3. Studio Shuffle: From Warner Bros. to Amazon’s United Artists

Originally, Warner Bros. was developing Heat 2, but the budget became a problem. Mann’s first ask reportedly pushed $200 million, later trimmed to around $170 million, which was still too hot for the studio to carry alone. They began looking for a streaming partner to co-finance. 

By August 2025, Warner Bros. exited, and Amazon MGM Studios’ United Artists label swooped in and picked up the project. The current reported budget is around $150 million, with heavy emphasis on the global scale and practical locations Mann wants. 

The TL;DR: the movie is alive, just expensive — and it’s now being treated like a prestige, big-swing crime epic rather than a modest little sequel.
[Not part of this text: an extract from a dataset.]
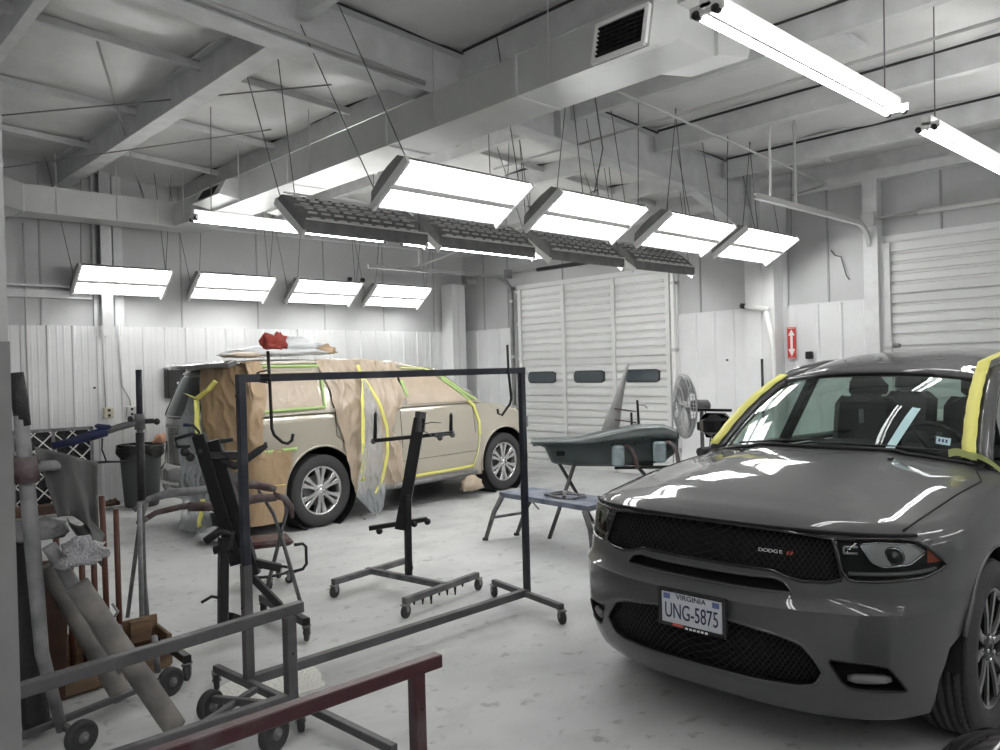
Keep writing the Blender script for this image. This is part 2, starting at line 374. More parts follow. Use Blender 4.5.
# main girder, tapered, from the right wall column up to the left
mb = MB(); gb = lambda x: 3.72 - .065 * x
rings = []
for x in (-14, -.45):
    rings.append([(x, -6.306, gb(x)), (x, -6.294, gb(x)), (x, -6.294, roof(x)), (x, -6.306, roof(x))])
mb.loft(rings, 0, True, False)
for dz, w_ in ((0, .11), (None, .11)):
    rings = []
    for x in (-14, -.45):
        z = gb(x) if dz == 0 else roof(x) - .03
        rings.append([(x, -6.3-w_, z-.014), (x, -6.3+w_, z-.014), (x, -6.3+w_, z), (x, -6.3-w_, z)])
    mb.loft(rings, 0, True, False)
for x in (-5.4, -4.2, -8.0): mb.box((x-.006, -6.4, gb(x)), (x+.006, -6.2, roof(x)-.03))
# haunch down to the column
mb.prism([(-1.75, gb(-1.75)), (-.3, 3.32), (-.3, gb(0)+.02)], -6.37, -6.23, 'y')
mb.box((-.5, -6.42, 3.2), (-.28, -6.18, 4.25))
struct_(mb, 'trim_%d' % i, M['steelp']); i += 1
# columns
def column(mb, x0, x1, y0, y1, z1): mb.box((x0, y0, 0), (x1, y1, z1))
mb = MB(); mb.box((-.30, -6.60, 0), (-.045, -6.18, 3.3)); mb.box((-.31, -6.42, 0), (-.30, -6.36, 3.3)); mb.box((-.05, -6.66, 0), (-.03, -6.12, 3.95)); struct_(mb, 'trim_%d' % i, M['panel']); i += 1
mb = MB(); mb.box((-.60, -.36, 0), (-.28, -.05, 3.32)); mb.box((-.62, -.38, 0), (-.60, -.20, 3.3)); mb.box((-.46, -.38, 0), (-.44, -.36, 3.3)); struct_(mb, 'trim_%d' % i, M['panel']); i += 1
mb = MB(); mb.box((-.16, -7.88, 0), (-.0, -7.71, 3.93)); struct_(mb, 'trim_%d' % i, M['steelp']); i += 1
mb = MB(); mb.box((-6.60, -.20, 2.3), (-6.58, -.02, 4.6)); mb.box((-6.66, -.21, 2.3), (-6.52, -.195, 4.6)); mb.box((-6.45, -.06, 2.3), (-6.33, 0, 4.6)); mb.box((-6.72, -.06, 2.3), (-6.68, 0, 4.6)); struct_(mb, 'trim_%d' % i, M['steelp']); i += 1
# foreground post, two-tone, at the left edge of the view
ax, ay = -9.985, -10.31
mb = MB(); mb.box((-10.06, -10.40, 1.76), (-9.914, -10.22, 4.9)); struct_(mb, 'trim_%d' % i, mat('post_light_grey', (.42, .42, .42), .5)); i += 1
mb = MB(); mb.box((-10.06, -10.40, 0), (-9.912, -10.218, 1.76)); struct_(mb, 'trim_%d' % i, M['steeld']); i += 1
# the rest of the shop behind and beside the camera
struct(MB().box((-16.2, -19, 0), (-16, .3, 5.3)).build('wall_left', M['vinyl']))
struct(MB().box((-16, -19.2, 0), (.2, -19, 5.3)).build('wall_front', M['vinyl']))
# ------------------------------------------------------------------ sectional garage doors on the right wall
def sec_door(name, y0, y1, ztop, nsec, cols, win):
    """y0 > y1; parts: each section panel, stiles, windows"""
    root = bpy.data.objects.new(name, None); COL.objects.link(root); root.location = (-.1, (y0+y1)/2, 0); root['kind'] = 'structure'
    h = ztop / nsec
    for k in range(nsec):
        z0 = k * h + (.01 if k else 0.0); z1 = (k + 1) * h - .004; mb = MB(); pts = []
        # ribs: horizontal grooves
        z = z0; pr = [(-.06, z0), (-.085, z0 + .004)]
        nr = 5
        for r in range(nr):
            a = z0 + (z1 - z0) * (r + 1) / (nr + 0.0) if r < nr - 1 else None
            if a: pr += [(-.085, a - .045), (-.062, a - .03), (-.062, a - .006), (-.088, a)]
        pr += [(-.095, z1 - .03), (-.085, z1), (-.06, z1)]
        n = len(pr); vs = [(x, y0, z_) for x, z_ in pr] + [(x, y1, z_) for x, z_ in pr]
        fs = [(j, j+1, n+j+1, n+j) for j in range(n-1)] + [(0, n, 2*n-1, n-1), tuple(range(n)), tuple(reversed(range(n, 2*n)))]
        mb.add(vs, fs); mb.build('door_section', M['doorwhite'], root, True)
    for c in range(cols + 1):
        y = lerp(y0, y1, c / cols); y = min(max(y, y1 + .035), y0 - .035); mb = MB()
        mb.box((-.115, y-.035, .02), (-.08, y+.035, ztop - .02))
        for k in range(nsec + 1): zz = min(max(k * h, .06), ztop - .06); mb.box((-.13, y-.045, zz-.03), (-.11, y+.045, zz+.03))
        mb.build('stile', M['doorwhite'], root, True)
    if win:
        for c in range(cols):
            yc = lerp(y0, y1, (c + .5) / cols); zc = 1.545; pts = []; W2, H2, rd = .31, .085, .07
            for q, (sx, sz) in enumerate(((1, 1), (-1, 1), (-1, -1), (1, -1))):
                for a in range(5):
                    t = PI / 2 * (q + a / 4); pts.append((yc + sx * (W2 - rd) + rd * math.cos(t), zc + sz * (H2 - rd) + rd * math.sin(t)))
            fr = MB(); fr.prism([(yc + (p - yc) * 1.07, zc + (z_ - zc) * 1.2) for p, z_ in pts], -.098, -.07, 'x'); f = fr.build('window_frame', M['plasticblack'], root, True)
            MB().prism(pts, -.101, -.08, 'x').build('window_pane', M['doorglass'], root, True)
    for k in range(1, nsec):
        MB().box((-.12, y1 + .0, k*h-.012), (-.08, y0, k*h+.012)).build('rail', M['doorwhite'], root, True)
    return root
sec_door('door_1', -1.60, -4.82, 3.13, 5, 3, True)
sec_door('door_2', -7.93, -11.2, 3.13, 5, 1, False)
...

4. Casting: DiCaprio, Driver, Butler… But Nothing Is Official (Yet)

Here’s the key thing: no casting has been officially confirmed. Everything right now is “in talks” or “circling.”

What’s out there:

  • Leonardo DiCaprio is reportedly being eyed to play Chris Shiherlis (Val Kilmer’s character), particularly in the later timeline where the character is older — which lines up with DiCaprio’s age. 
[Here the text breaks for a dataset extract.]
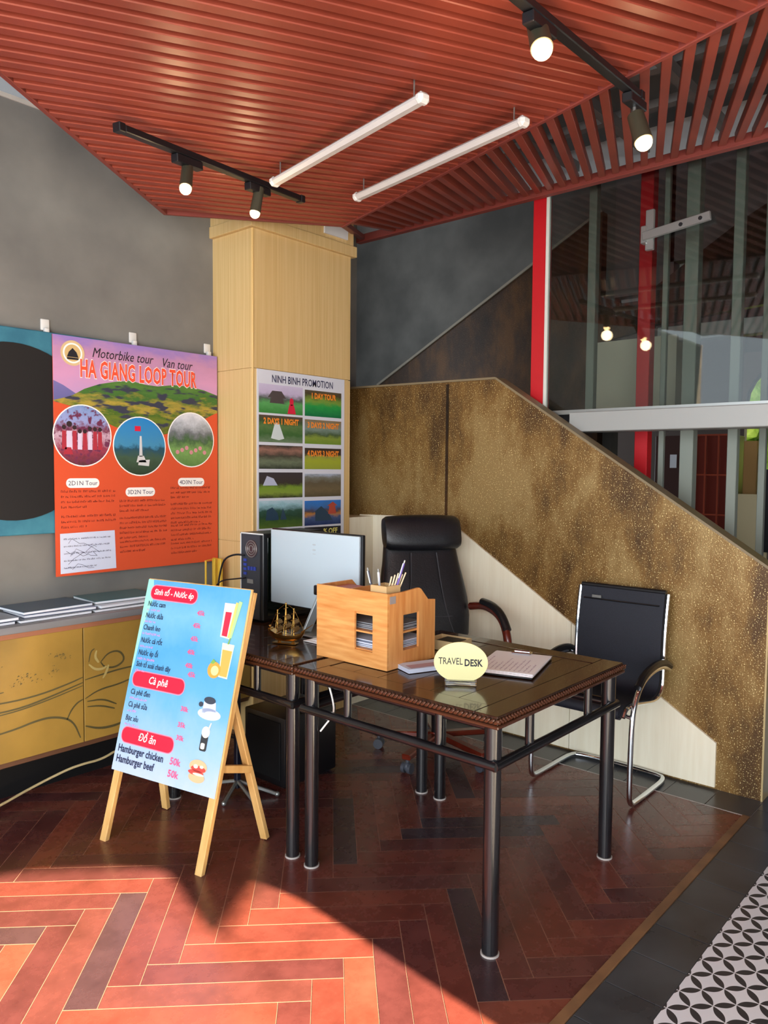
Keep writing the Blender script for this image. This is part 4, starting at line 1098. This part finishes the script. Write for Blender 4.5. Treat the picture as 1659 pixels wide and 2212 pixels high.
# leaflets by the organizer
mb = MB()
for k in range(7): mb.box((-.085 + .002 * (k % 3), -.05, .0002 + k * .0022), (.085, .05 - .002 * (k % 2), .0018 + k * .0022))
t = thing('leaflet_stack', 'small stack of white and blue leaflets on the desk by the organizer', 'leaflets', (2.262, 1.775, TT), R(-22))
link('sheets', mb.bm, mat('leaflet_paper', (206, 214, 232), .5), t, local=True)
link('top_print', MB().box((-.07, -.04, .0160), (.07, .005, .0164)).bm, mat('leaflet_print', (180, 150, 160), .5), t, local=True)

# clipboard papers
t = thing('clipboard', 'clipboard piled with white printed papers on the desk right of the oval sign', 'clipboard', (2.53, 1.545, TT), R(17))
link('board', MB().box((-.17, -.115, 0), (.17, .115, .006), .002, 1).bm, m_black, t, local=True)
mb = MB()
for k in range(4): mb.box((-.168 + .006 * k, -.116 + .004 * (k % 2), .0065 + k * .0018), (.152 + .008 * (k % 3), .110, .0078 + k * .0018))
link('papers', mb.bm, mat('form_paper', (234, 233, 240), .6), t, local=True)
mb = MB(); FC = Matrix.Translation((-.13, .085, .0))
for r_ in range(11): scribble(mb, FC, 0, -.018 * r_, .25, 1, .02, .007, 70 + r_, .0142)
link('form_print', mb.bm, mat('form_ink', (150, 120, 160), .6), t, smooth=False, local=True)
link('clip', MB().box((.125, -.04, .0145), (.165, .04, .022), .003, 1).cyl((.15, -.03, .022), (.15, .03, .022), .006, n=10).bm, m_chrome, t, local=True)

# oval sign
t = thing('oval_sign', 'cream oval sign in a clear stand reading TRAVEL DESK', 'sign', (2.182, 1.542, TT))
sd = Vector((.572, -.820, 0)); FS = frame(Vector((2.182, 1.542, TT + .078)), sd, (0, 0, 1))
mb = MB(); o_ = disc(0, 0, .094, .071, 48)
rings = [[FS @ Vector((x, y, z)) for x, y in o_] for z in (-.003, .003)]
mb.loft(rings)
link('plate', mb.bm, mat('cream_plate', (212, 205, 148), .4), t)
lettering('sign_text', [dict(s='TRAVEL ', size=.034, x=-.078, y=-.008, sx=.72, bold=.0002), dict(s='DESK', size=.034, x=.012, y=-.012, sx=.78, bold=.0011)], m_ink, FS, t, .0036)
mb = MB().box((-.058, .010, -.030), (.058, -.026, -.030 + .0))
mb.bm.free()
link('stand', MB().box((-.055, -.078, -.024), (.055, -.062, .024), .003, 1, FS).bm, m_acryl, t)

# beige box
t = thing('small_box', 'small beige open box on the desk behind the oval sign', 'box', (2.60, 1.90, TT), R(4))
link('box_walls', MB().box((-.06, -.075, 0), (.06, .075, .004)).box((-.06, -.075, .004), (-.056, .075, .040)).box((.056, -.075, .004), (.06, .075, .040)).box((-.056, -.075, .004), (.056, -.071, .040)).box((-.056, .071, .004), (.056, .075, .040)).bm, mat('beige_card', (206, 180, 134), .6), t, local=True)
link('dark_insert', MB().box((-.05, -.06, .005), (.05, .04, .036), .004, 1).bm, m_black, t, local=True)

# ship model
t = thing('ship_model', 'small golden sailing ship model with three masts on the desk corner', 'ship model', (2.19, 2.46, TT), R(112))
def hull(scale):
    rings = []
    for x, hw, zt, zb in ((-.085, .004, .060, .050), (-.07, .014, .048, .026), (-.04, .022, .040, .012), (0, .025, .038, .008), (.04, .024, .044, .010), (.065, .020, .056, .018), (.075, .016, .060, .030)):
        rings.append([Vector((x, hw * math.cos(a), zb + (zt - zb) * (1 - abs(math.sin(a)) if math.sin(a) < 0 else 1) if False else (zt if math.sin(a) > .1 else zt + (zb - zt) * -math.sin(a)))) for a in [2 * math.pi * k / 14 for k in range(14)]])
    return MB().loft(rings)
Lk('hull', hull(1), m_gold)
Lk('bowsprit', MB().cyl((-.07, 0, .052), (-.125, 0, .090), .003, .0012, 8), m_gold)
for x, h in ((-.035, .150), (.002, .172), (.042, .140)):
    mm = Lk('mast', MB().cyl((x, 0, .04), (x, 0, h), .0022, n=8).sphere((x, 0, h), .0045, n=8), m_gold)
    mb = MB()
    for zz, ww in ((h * .50, .030), (h * .70, .026), (h * .88, .018)): mb.cyl((x, -ww, zz), (x, ww, zz), .0016, n=6)
    for s_ in (-1, 1):
        mb.cyl((x, s_ * .024, .045), (x, 0, h * .95), .0012, n=6)
    Lk('yards', mb, m_gold, mm)
    mb = MB()
    for zz, ww, hh in ((h * .50, .026, .024), (h * .70, .020, .020)):
        mb.loft([[Vector((x - .010, -ww, zz)), Vector((x - .010, ww, zz)), Vector((x - .008, ww, zz)), Vector((x - .008, -ww, zz))], [Vector((x - .016, -ww * 1.05, zz - hh * .6)), Vector((x - .016, ww * 1.05, zz - hh * .6)), Vector((x - .014, ww * 1.05, zz - hh * .6)), Vector((x - .014, -ww * 1.05, zz - hh * .6))],
                 [Vector((x - .009, -ww * 1.1, zz - hh)), Vector((x - .009, ww * 1.1, zz - hh)), Vector((x - .007, ww * 1.1, zz - hh)), Vector((x - .007, -ww * 1.1, zz - hh))]])
    Lk('sails', mb, mat('antique_brass', (150, 108, 52), .35, metal=1.0) if 'antique_brass' not in bpy.data.materials else bpy.data.materials['antique_brass'], mm)
mb = MB().tube([(-.085, 0, .058), (-.035, 0, .150), (.002, 0, .172), (.042, 0, .140), (.078, 0, .062)], .0009, 5)
Lk('rigging', mb, m_gold)
Lk('stand', MB().box((-.05, -.018, 0), (.06, .018, .004), .001, 1).box((-.035, -.010, .004), (-.029, .010, .020)).box((.030, -.010, .004), (.036, .010, .020)), m_gold)
Lk('stern_lantern', MB().sphere((.078, 0, .070), .006, n=10).box((.068, -.016, .050), (.080, .016, .064), .002, 1), m_gold)

# monitor seen from behind
t = thing('computer_monitor', 'white-backed computer monitor seen from behind on the desk', 'monitor', (2.46, 2.56, TT))
link('back_shell', MB().box((2.430, 2.262, .885), (2.444, 2.842, 1.236), .004, 2).bm, mat('white_shell', (184, 200, 210), .4), t)
link('screen_bezel', MB().box((2.444, 2.252, .876), (2.462, 2.850, 1.242), .004, 2).bm, m_black, t)
mb = MB(); FMn = frame((2.4295, 2.60, 1.15), (0, -1, 0), (0, 0, 1))
for a in (-.012, .012): mb.poly(disc(.06, a + .02, .012, .004, 16), FMn @ Matrix.Translation((0, 0, .0008)))
mb.poly([(.05, -.012), (.07, -.012), (.07, -.009), (.05, -.009)], FMn @ Matrix.Translation((0, 0, .0008)))
link('logo', mb.bm, mat('silver_logo', (176, 184, 190), .3), t, smooth=False)
lg = link('stand_neck', MB().bar((2.375, 2.53, TT + .014), (2.428, 2.475, .985), .012, .05, (1, 0, 0), .002).bm, mat('silver_stand', (176, 188, 194), .3, metal=.5), t)
link('stand_hinge', MB().box((2.414, 2.43, .955), (2.430, 2.53, 1.0), .006, 2).bm, m_black, t)
link('stand_base', MB().box((2.33, 2.44, TT), (2.58, 2.64, TT + .008), .003, 1).bm, m_steel, t)

tag(link('paper_sheet', MB().box((2.27, 2.28, TT), (2.40, 2.44, TT + .002)).box((2.30, 2.27, TT + .002), (2.42, 2.42, TT + .004)).bm, m_paper, smooth=False), 'loose white papers on the desk between ship model and organizer', 'papers')
t = thing('keyboard', 'black keyboard lying on the desk before the office chair', 'keyboard', (2.72, 2.45, TT))
link('case', MB().box((2.66, 2.25, TT), (2.80, 2.66, TT + .016), .004, 1).bm, m_black, t)
mb = MB()
for a in range(4):
    for b_ in range(14): mb.box((2.672 + a * .030, 2.262 + b_ * .028, TT + .016), (2.696 + a * .030, 2.285 + b_ * .028, TT + .021))
link('keys', mb.bm, mat('key_grey', (44, 46, 50), .5), t, smooth=False)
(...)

  • Earlier reports had Adam Driver in talks to play a younger Neil McCauley, and Austin Butler linked to a younger Chris in the prequel sections. Bradley Cooper’s name has also floated around as being in the mix. 

  • Mann has said the film will feature an entirely new cast, meaning original stars like Al Pacino and Robert De Niro are not expected to return as their characters. 

Until contracts are signed and announcements made, all of this lives in the “very plausible, but still not official” bucket.


5. The Story Will Expand the Heat Universe in Both Directions

If the film follows the novel closely (which is the current assumption, but not a guarantee), Heat 2 will do two big things:

  • Go back in time to the late ’80s, focusing on Vincent Hanna in Chicago hunting a brutal home-invasion crew led by Otis Wardell, while a younger Neil McCauley and his crew are working high-end scores.

  • Move forward past the events of Heat, especially following Chris Shiherlis after the L.A. shootout, as he’s pulled into new criminal worlds and cross-border operations in places like Mexico and Asia. 

So instead of just “more of the same,” expect something bigger and more novelistic: multiple cities, shifting alliances, and the fallout of the first film playing out years later.